To get a sense of the dynamics at work here, Streetsblog called Laura Seago, a researcher at NYU's Brennan Center for Justice and co-author of the aptly titled report on Albany dysfunction, "Still Broken" [PDF].
"I would be surprised if Sheldon Silver wasn't involved," Seago said of the texting ban. "This is
something we see all the time, unfortunately, which is that the speaker
controls everything that comes to the floor."
While Gantt makes a convenient target, and it's conceivable, in Seago's words, that he was "acting freelance" on this one, the fact remains that Silver could easily move the texting ban forward if he chose to do so.
In a legislature that functions democratically, the members of the transportation committee could also override the objections of their chair or the leader of their chamber. But that's not how things work in Albany.
"Most state legislatures make committees the place where legislation is
robustly debated and made," said Seago. Next door in Connecticut, she notes, bills introduced in committee are required to have a hearing and a vote,
but in New York, "we just don’t have that." Here, the leaders of each legislative chamber -- Sheldon Silver in the Assembly, Malcolm Smith in the State Senate -- maintain control over the committee process, and there’s no viable way for the rank-and-file to force a vote on a bill.
The Assembly, says Seago, is a "democracy of one."

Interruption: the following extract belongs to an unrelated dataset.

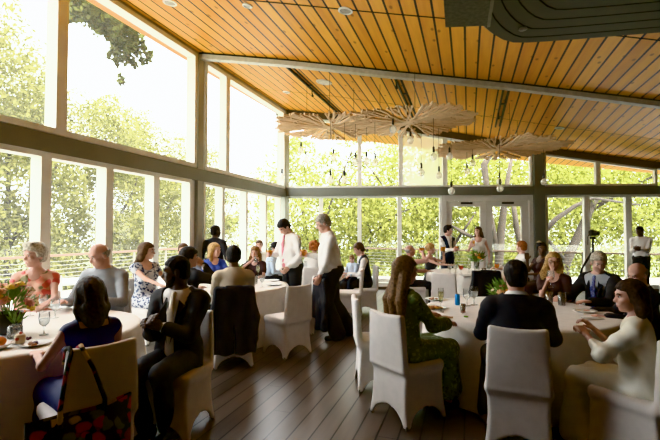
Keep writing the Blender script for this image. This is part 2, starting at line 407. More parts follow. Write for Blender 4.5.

If you're wondering why Sheldon Silver would choose to block a popular measure to reduce the public safety risk posed by distracted drivers, it may be instructive to look at the long battle to ban driving while talking on a cell phone. That fight lasted several years, and when the state legislature finally passed a bill, in 2001, it did not include any restrictions on hands-free cell phones -- to the delight of the telecom industry and its lobbyists in Albany, and despite studies showing that hands-free phone calls pose just as big a risk as those on handsets.